Fading Frontier
Deerhunter
Le Bradford Cox, il faut l’entendre maugréer "What’s Wrong With Me?" sur le refrain de « Carrion », magnifique ballade en apesanteur qui clôt le septième album studio de Deerhunter. Une complainte qui n’est évidemment pas inhabituelle pour les fans du groupe d’Atlanta, tant cette entité a toujours servi d’exutoire et de thérapie pour la machine à broyer du noir qui leur sert de leader. Mais alors que le précédent album (Monomania) puait déjà la défaite à des kilomètres à la ronde, on se demandait bien à quelle sauce on allait se faire bouffer les entrailles sur Fading Frontier, un disque écrit et enregistré dans une période consécutive à l’accident de voiture dont a été victime Cox en 2014 et qui lui a sérieusement sapé un moral qui n’était déjà pas au firmament.
Et bien à la surprise générale, cette nouvelle livraison pour 4AD est la plus joyeuse qu’il nous ait été donné d’entendre à ce jour dans le chef de Deerhunter et surtout la plus simple à analyser. Court et concis (on est juste sous la barre des 40 minutes), Fading Frontier est le genre de disque qui devrait une bonne fois pour toutes asseoir la notoriété du groupe auprès d’un plus large public – un peu comme Tame Impala a pu le faire avec son petit dernier. Car comme avec Currents et sa palanquée de singles calibrés pour les matraquages en radio, Fading Frontier est suffisamment accessible pour qu'on envisage d’exposer les névroses de Bradford Cox à un public pas forcément habitué à être confronté à ce genre de bête de foire.

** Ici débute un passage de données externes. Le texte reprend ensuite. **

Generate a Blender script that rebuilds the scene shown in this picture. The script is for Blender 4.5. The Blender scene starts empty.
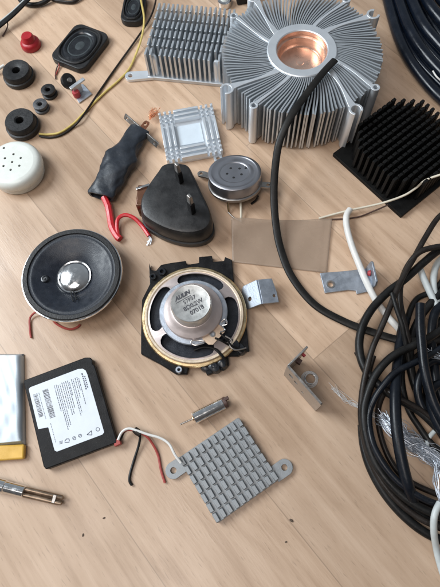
import bpy, bmesh, math, random
from mathutils import Vector, Matrix
from mathutils.geometry import tessellate_polygon

# ------------------------------------------------------------------ camera, light, exposure
S = 0.001                      # everything below is written in millimetres
R_ = math.radians
random.seed(7)
scene = bpy.context.scene
COL = scene.collection
PITCH, FPX, ROLL, DIST = R_(69), 500.0, R_(6), 265.0
_f = Vector((0, math.cos(PITCH), -math.sin(PITCH)))
_r = Vector((1, 0, 0)); _u = Vector((0, math.sin(PITCH), math.cos(PITCH)))
CAM = -_f * DIST
RX = _r * math.cos(ROLL) - _u * math.sin(ROLL)
UX = _r * math.sin(ROLL) + _u * math.cos(ROLL)

def at(px, py, z=0.0):
    """a point of the photograph turned into the point of the scene at height z (mm)"""
    d = _f * FPX + RX * (px - 220) - UX * (py - 293.5)
    return CAM + d * ((z - CAM.z) / d.z)

cd = bpy.data.cameras.new('camera'); cam = bpy.data.objects.new('camera', cd); COL.objects.link(cam)
M = Matrix((RX, UX, -_f)).transposed().to_4x4(); M.translation = CAM * S
cam.matrix_world = M
cd.sensor_fit = 'VERTICAL'; cd.sensor_height = 24; cd.lens = 24 * FPX / 587
cd.clip_start = 0.01; cd.clip_end = 20
cd.dof.use_dof = True; cd.dof.focus_distance = 0.262; cd.dof.aperture_fstop = 22
scene.camera = cam

w = bpy.data.worlds.new('World'); scene.world = w; w.use_nodes = True
nt = w.node_tree; nt.nodes.clear()
wo = nt.nodes.new('ShaderNodeOutputWorld'); bg = nt.nodes.new('ShaderNodeBackground')
tc = nt.nodes.new('ShaderNodeTexCoord'); sx = nt.nodes.new('ShaderNodeSeparateXYZ')
mr = nt.nodes.new('ShaderNodeMapRange'); cr = nt.nodes.new('ShaderNodeValToRGB')
nt.links.new(tc.outputs['Generated'], sx.inputs[0]); nt.links.new(sx.outputs['Y'], mr.inputs['Value'])
mr.inputs['From Min'].default_value = -1; mr.inputs['From Max'].default_value = 1
nt.links.new(mr.outputs[0], cr.inputs[0])
cr.color_ramp.elements[0].color = (.20, .17, .15, 1); cr.color_ramp.elements[1].color = (.80, .90, 1.0, 1)
nt.links.new(cr.outputs[0], bg.inputs['Color']); bg.inputs['Strength'].default_value = 0.33
nt.links.new(bg.outputs[0], wo.inputs[0])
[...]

Car derrière des paroles qui continuent d’aborder des thèmes d’une noirceur à rendre jaloux n’importe quel chanteur de black métal, il y a une recherche de l’efficacité qui transpire par tous les pores de l'écriture, simple et limpide. Ce qui donne lieu à des moments d’une bizarrerie incroyable, comme sur l’imparable « Snakeskin », qui s’ouvre sur des paroles bien pesantes qui évoquent de manière frontale la mal-être de Cox ("I was born already nailed to the cross") alors que derrière on a l’impression d’entendre un titre qui n'aurait pas fait tache sur les meilleures plaques de T-Rex. Ailleurs sur le disque, ce sont des soubresauts dream-pop, funk ou indie folk qui font respirer un disque qui foutrait grave le cafard si la musique se calait sur le songwriting.
À 33 ans et avec une discographie absolument impeccable à faire valoir (que ce soit avec Deerhunter ou son projet solo Atlas Sound), Bradford Cox devrait être un type bien dans ses baskets et envahi d'un sentiment gratifiant de devoir accompli. Pourtant, derrière une luminosité et une bonhomie de façade, Fading Frontier est une nouvelle preuve que l'Américain ne va pas bien. Et malheureusement pour lui, vu le niveau de qualité qui ne baisse jamais (c'est même tout le contraire), on a envie de lui souhaiter dix nouvelles années de galères et de questionnements existentiels... Désolé mec.